Native American Tribes Respond to Fifth Circuit Decision on Indian Child Welfare Act

Cherokee Nation Principal Chief Chuck Hoskin, Jr., Morongo Band of Mission Indians Chairman Robert Martin, Oneida Nation Chairman Tehassi Hill, and Quinault Indian Nation President Guy Capoeman issued the following statement in response to the decision in the en banc rehearing before the Fifth Circuit Court of Appeals in Brackeen v. Bernhardt:

“As we review the latest decision from the Fifth Circuit, our tribes remain committed to fighting for the Indian Child Welfare Act and ensuring that all of its provisions are upheld. While the decision is long, we are pleased to see the Court upheld important aspects of ICWA. We appreciate the law’s overwhelming support across the political spectrum and will consider all of our options to ensure we never go back to the days when Indian children were ripped away from their families and stripped of their heritage. It is deeply troubling that the attacks on this critical law continue, but we are prepared to continue our work to defend ICWA.”

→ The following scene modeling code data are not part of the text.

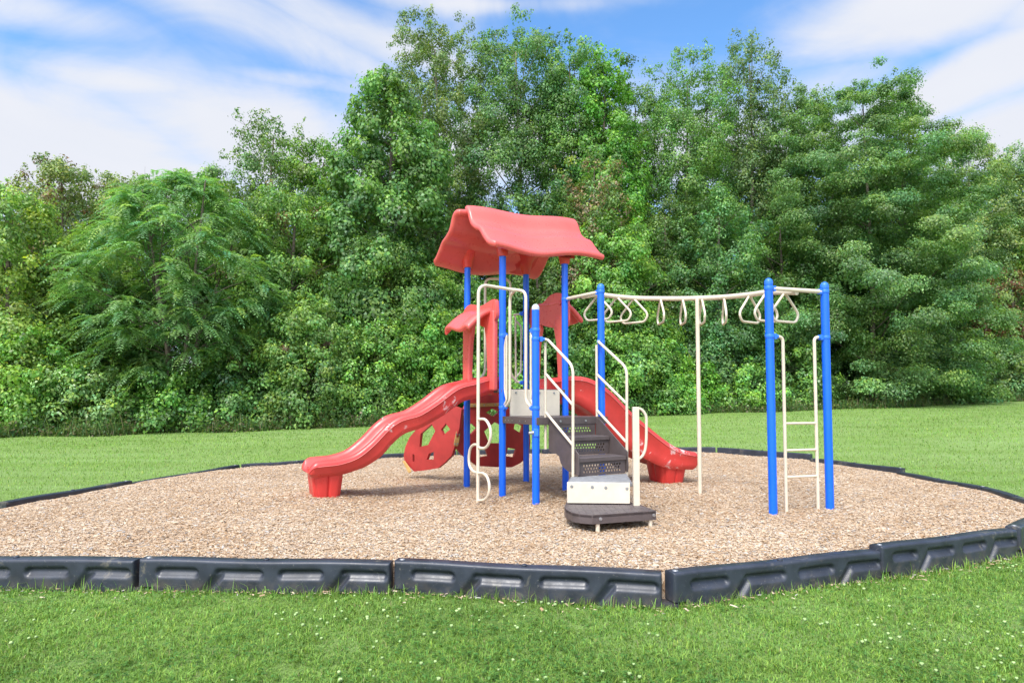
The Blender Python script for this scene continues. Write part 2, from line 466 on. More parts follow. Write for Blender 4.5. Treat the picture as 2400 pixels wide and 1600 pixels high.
def scatter_chips():
    n = 215000
    # denser towards the near side, where single chips can be seen
    ph = rng.random(n * 3) * 2 * math.pi; q = np.sqrt(rng.random(n * 3)) * 6.7
    x, y = CX + q * np.cos(ph), CY + q * np.sin(ph)
    keep = (ring_d(x, y) < 0.985) & (rng.random(n * 3) < np.clip(7.0 / np.maximum(y, 4), 0.35, 1.4) / 1.4)
    x, y = x[keep][:n], y[keep][:n]; n = len(x)
    m_ = 650; k_ = rng.integers(0, 7, m_); t_ = rng.random(m_)
    A_ = np.array([(a.x, a.y, b.x, b.y) for a, b in ring[:7]])[k_]; e_ = .12 + rng.exponential(.05, m_)
    dl = np.hypot(A_[:, 2] - A_[:, 0], A_[:, 3] - A_[:, 1])
    xo = A_[:, 0] + (A_[:, 2] - A_[:, 0]) * t_ + (A_[:, 3] - A_[:, 1]) / dl * e_; yo = A_[:, 1] + (A_[:, 3] - A_[:, 1]) * t_ - (A_[:, 2] - A_[:, 0]) / dl * e_
    x, y = np.concatenate([x, xo]), np.concatenate([y, yo]); spill = np.arange(len(x)) >= n; n = len(x)
    l = rng.gamma(5, 0.0033, n) + 0.007; w = l * rng.uniform(0.18, 0.42, n)
    big = rng.random(n) < 0.006; l[big] *= 2.2; w[big] *= .8
    yaw = rng.random(n) * 2 * math.pi; tilt = rng.normal(0, 0.20, n); roll = rng.normal(0, 0.30, n)
    d = np.stack([np.cos(yaw) * np.cos(tilt), np.sin(yaw) * np.cos(tilt), np.sin(tilt)], 1)
    s0 = np.stack([-np.sin(yaw), np.cos(yaw), np.zeros(n)], 1)
    up = np.cross(d, s0)
    s = s0 * np.cos(roll)[:, None] + up * np.sin(roll)[:, None]
    nn = np.cross(d, s)
    P = np.stack([x, y, np.where(spill, lawn_z(x, y) + .012, chip_z(x, y)) + 0.006 + rng.random(n) * 0.008], 1)
    l, w = l[:, None], w[:, None]
    t = w * 0.35
    V = np.stack([P - d * l * .5 - s * w * .5, P - d * l * .45 + s * w * .5, P + d * l * .5 + s * w * .4, P + d * l * .5 - s * w * .45,
                  P - d * l * .4 + nn * t, P + d * l * .38 + nn * t], 1)
    b = np.arange(n)[:, None] * 6
    Fc = np.concatenate([b + np.array([[0, 3, 5, 4]]), b + np.array([[2, 1, 4, 5]])])
    k = rng.random(n); g = fbm(x, y, 1.3)
    pal = np.array([(0.29, 0.175, 0.09), (0.415, 0.285, 0.172), (0.48, 0.358, 0.242), (0.53, 0.42, 0.305), (0.59, 0.51, 0.405)])
    tt = np.clip(k * 4 * 0.9 + (g - .5) * 1.6, 0, 3.999); i = tt.astype(int); f = (tt - i)[:, None]
    c = pal[i] * (1 - f) + pal[i + 1] * f
    browner = sum(a * np.exp(-(((x - px_) / sx_) ** 2 + ((y - py_) / sy_) ** 2)) for px_, py_, sx_, sy_, a in ((-2.3, 7.55, .8, .45, .8), (.9, 6.1, .8, .4, .7), (2.8, 9.5, .9, .5, .8), (.2, 8.6, 1.0, .8, .8), (3.1, 6.9, .7, .5, .5), (-.4, 7.6, .5, .4, .6)))  # browner chips: worn at slides and climbing spots, plus a patch under the tower
    wm = (rng.random(n) < browner * .55)[:, None]; c = np.where(wm, c * np.array([[.80, .70, .60]]), c)
    grey = (rng.random(n) < 0.10)[:, None]
    c = np.where(grey, c.mean(1, keepdims=True) * np.array([[1.05, 0.98, 0.9]]), c)
    o = mesh_np('wood_chips', V.reshape(-1, 3), Fc, M['chip'], np.repeat(c, 6, 0))
    tag(o, 'loose tan wood chips strewn over the play surface', None, None, 'stuff')
scatter_chips()

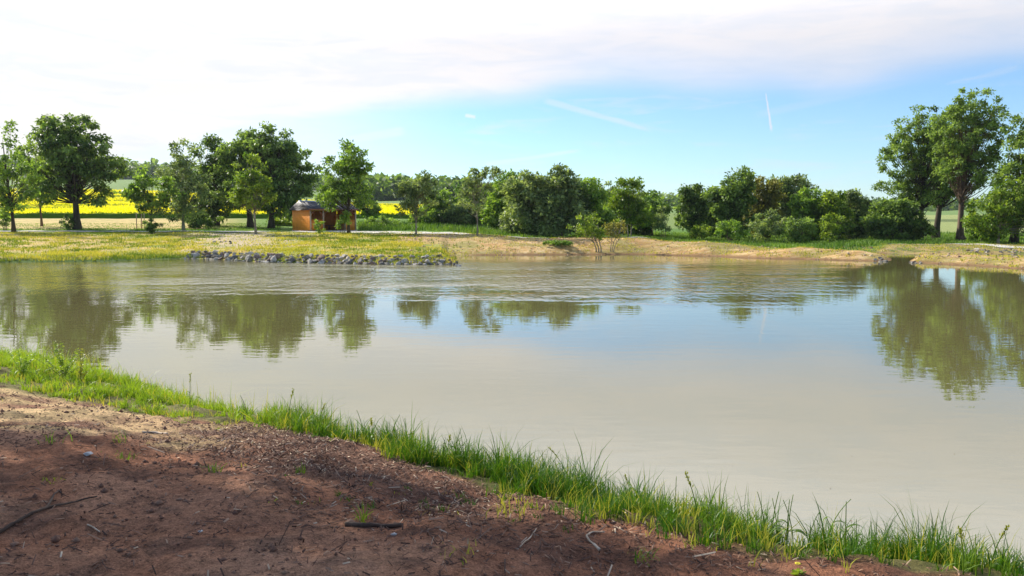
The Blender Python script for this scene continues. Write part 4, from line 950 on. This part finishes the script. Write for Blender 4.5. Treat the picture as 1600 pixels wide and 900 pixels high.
def stalk(label, px, height, lean, head='seed', seed=0, tintv=.5):
    """a flowering grass stalk: culm, leaves and a nodding head"""
    r_ = np.random.default_rng(seed); w2 = onpx(*px, .3); root = empty('grass_stalk', w2); tag(root, label, 'grass stalk')
    t = np.linspace(0, 1, 12); P = np.stack([lean * height * t ** 2, .05 * height * t, height * (t - .18 * abs(lean) * t ** 3) - .01], -1)
    q2 = MB(); q2.tube(P, np.linspace(.0045, .0022, 12), 5, True, tintv); q2.build('culm', M['grass'], root)
    q3 = MB()
    for i in range(3):
        h = r_.uniform(.15, .6); p0 = np.array([np.interp(h, t, P[:, j]) for j in range(3)]); a_ = r_.uniform(0, 6.28); dr = np.array([math.cos(a_), math.sin(a_) * .6, 0]); ln = height * r_.uniform(.3, .5)
        s_ = np.linspace(0, 1, 6)[:, None]; L_ = p0 + dr * ln * s_ + np.array([0, 0, 1]) * ln * (.75 * s_ - 1.0 * s_ ** 2); sd = np.array([-dr[1], dr[0], .3]); sd /= np.linalg.norm(sd)
        wv = (.006 * np.sin(np.pi * (.15 + .85 * s_)) + .0006); Vv = np.vstack([L_ - sd * wv, L_ + sd * wv]); q3.add(Vv, [[j, j + 1, 7 + j, 6 + j] for j in range(5)], None, tintv)
    q3.build('blade', M['grass'], root)
    if head == 'seed':
        n_ = 54; k_ = r_.uniform(.76, 1.0, n_); C = np.stack([np.interp(k_, t, P[:, j]) for j in range(3)], -1) + r_.normal(size=(n_, 3)) * .0035
        V2, F2, t2 = leaves_np(r_, C, np.full(n_, .42), .019, -.1, .5, np.tile(unit(np.array([[lean, 0, 1.]])), (n_, 1)), .35)
        obj('seed_head', np_mesh('seed_head', V2, F2, M['drygrass'], False, {'tint': t2}), root)
    return root


stalk('tall grass stalk with a nodding seed head curving to the left over the water', (893, 765), .52, -.42, seed=1)
stalk('upright grass stalk with a bushy seed head right of the nodding one', (925, 765), .50, .12, seed=2)
stalk('thin grass stalk with a seed head leaning right, left of the nodding one', (755, 725), .50, .12, seed=3)
stalk('thin straight grass stalk on the left rim of the tall tuft', (737, 722), .42, 0.02, 'none', seed=4)
stalk('grass stalk rising straight above the fringe left of centre', (628, 690), .40, .02, 'seed', seed=5)
stalk('tall thin stalk with a small dark head before the bright water at the left', (297, 640), .40, .02, 'seed', seed=6)
stalk('thin bowed stalk left of centre, before the pale water', (450, 668), .42, .15, 'seed', seed=7)
stalk('tall sharp blade of grass before the water at the right', (1215, 850), .33, -.12, 'none', seed=8)
stalk('long reed bowing right with a broken tip, near the bottom right', (1290, 862), .40, .42, 'none', seed=9)
stalk('straight dark stem near the bottom right corner', (1525, 905), .26, -.03, 'none', seed=10)
stalk('thin stalk leaning left at the bottom right corner', (1505, 905), .27, -.1, 'seed', seed=11)


sr = np.random.default_rng(612)
for i in range(26):
    u_ = sr.uniform(380, 1580); vb = np.interp(u_, [380, 600, 750, 900, 1050, 1200, 1400, 1600], [655, 700, 742, 778, 815, 852, 885, 915]) + sr.uniform(-6, 12)
    o = stalk('wispy thin seed stalk sticking up above the grass fringe before the pale water', (u_, vb), sr.uniform(.24, .40), sr.uniform(-.35, .35), 'seed' if sr.random() < .4 else 'none', 700 + i, .3)
    o['group'] = 'wispy seed stalks above the fringe'


def weed(label, px, height, n_stem, leaf, L_, seed, spread=.35, flower=False, name='leafy_weed'):
    r_ = np.random.default_rng(seed); w2 = onpx(*px, .35); root = empty(name, w2); tag(root, label, 'weed'); q2 = MB(); Vs, Fs, Ts = [], [], []; nv = 0
    for i in range(n_stem):
        a_ = r_.uniform(0, 6.28); hh = height * r_.uniform(.35, 1.05); t = np.linspace(0, 1, 7); of_ = spread * height * r_.uniform(.1, 1)
        P = np.stack([math.cos(a_) * of_ * t ** 1.4, math.sin(a_) * of_ * t ** 1.4, hh * t - .01], -1); q2.tube(P, np.linspace(.004, .0015, 7), 4, True, .4)
        m_ = int(hh / .022) + 4; k_ = np.linspace(.18, 1, m_); k_ = np.repeat(k_, 2); C = np.stack([np.interp(k_, t, P[:, j]) for j in range(3)], -1)
        an = np.arange(len(k_)) * 1.57 + (np.arange(len(k_)) % 2) * math.pi; ow = np.stack([np.cos(an), np.sin(an), .3 + 0 * an], -1) * 2
        V2, F2, t2 = leaves_np(r_, C, np.clip(r_.uniform(.3, 1, len(k_)), 0, 1), L_, .1, .3, ow); Vs.append(V2); Fs.append(F2 + nv); Ts.append(t2); nv += len(V2)
    q2.build('stem', M['grass'], root)
    obj('foliage', np_mesh('foliage', np.vstack(Vs), np.vstack(Fs), M[leaf], False, {'tint': np.concatenate(Ts)}), root)
    if flower:
        q4 = MB()
        for k_ in range(9):
            a_ = k_ * .7; q4.box((math.cos(a_) * .009, math.sin(a_) * .009, height + .005), (.013, .006, .003), [[math.cos(a_), -math.sin(a_), 0], [math.sin(a_), math.cos(a_), 0], [0, 0, 1]])
        q4.build('flower', M['flower'], root)
    return root


weed('bushy leafy weed rising above the grass at the left, against the tree reflection', (100, 595), .50, 16, 'leaf_light', .032, 1, .75)
weed('second leafy weed at the left edge, among tall blades', (35, 590), .36, 9, 'leaf_mid', .03, 2, .6)
weed('dark leaved weed just right of the bushy one at the left', (126, 598), .44, 6, 'leaf_bronze', .03, 3, .45)
weed('light green leafy weed growing in the fringe below the upright seed stalk', (915, 775), .26, 9, 'leaf_light', .035, 4, .6)
weed('broad leaved weed with sideways leaves right of the light green one', (975, 800), .17, 6, 'leaf_mid', .05, 5, 1.1)
def tuft(label, px, height, n, seed, sp=.03, mat='grass'):
    g_ = np.random.default_rng(seed); w2 = onpx(*px, .6); x = g_.normal(size=n) * sp; y = g_.normal(size=n) * sp
    V2, F2, t2 = blades(g_, x, y, height * g_.uniform(.3, 1.1, n), g_.uniform(.004, .009, n), np.clip(g_.normal(size=n) * .25 + .5, 0, 1), 1.3, np.zeros(n))
    return tag(obj('grass_tuft', np_mesh('grass_tuft', V2, F2, M[mat], False, {'tint': t2}), None, w2), label, 'grass tuft')


tuft('small green sprout alone on the dark litter, left of the fringe', (335, 742), .12, 26, 1)
tuft('small grassy sprout behind the short thick stick', (566, 815), .15, 22, 2, .02)
tuft('thin sprout in the sandy patch below the left grass', (83, 692), .14, 12, 3, .035)
tuft('two-part sprout in the sand right of the thin one', (190, 690), .16, 14, 4, .04)
tuft('low dull tuft on the bare soil behind the tip of the forked branch', (85, 752), .05, 22, 5, .05, 'drygrass')
tuft('low green tuft on the soil beside the white stone', (185, 716), .07, 30, 6, .06)
tuft('tuft of grass on the soil below the crooked twig', (1010, 872), .09, 26, 7, .05)
tuft('scrappy tuft on the bare soil near the bottom centre', (715, 862), .07, 16, 8, .06, 'drygrass')
weed('low plant with one small yellow flower at the bottom edge', (1246, 899), .06, 4, 'leaf_light', .03, 10, .6, True, 'yellow_flower')
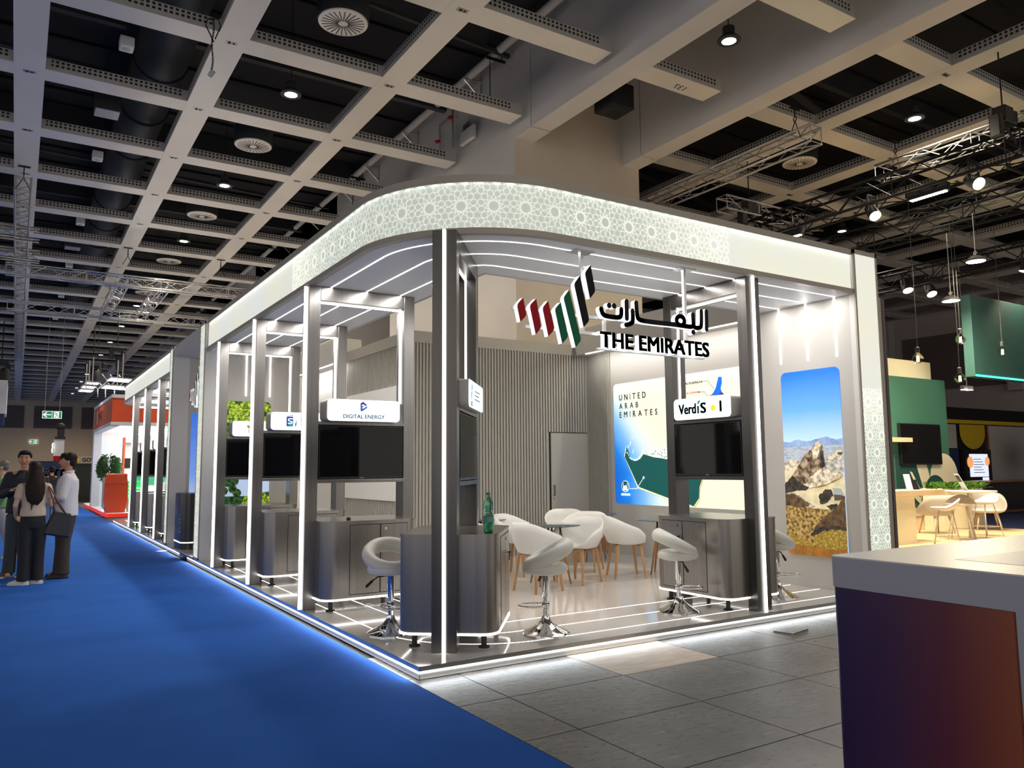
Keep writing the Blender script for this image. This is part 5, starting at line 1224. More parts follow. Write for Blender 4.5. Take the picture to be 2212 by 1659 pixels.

In 2017, individual plaintiffs Chad and Jennifer Brackeen, a couple from Texas, along with the state attorneys general in Texas, Louisiana, and Indiana, sued the U.S. Department of the Interior and its now-former Secretary Ryan Zinke to challenge ICWA. On August 9, 2019, the Fifth Circuit Court of Appeals reaffirmed that the Indian Child Welfare Act is constitutional and serves the best interests of children and families. On October 1, 2019, plaintiffs in Brackeen v. Bernhardt chose to continue their attacks on Indian children and tribal families and requested an en banc rehearing before the Fifth Circuit, which the court granted.

There is broad, bipartisan support against this misguided attack on a law that is crucial for protecting the well-being of Indian children and Indian sovereignty. In addition to states and members of Congress, the previous administration strongly defended ICWA and its protections for Indian children, explaining that ICWA is an appropriate exercise of Congress’s authority to legislate in the field of Indian affairs and does not violate the Tenth Amendment or equal protection laws.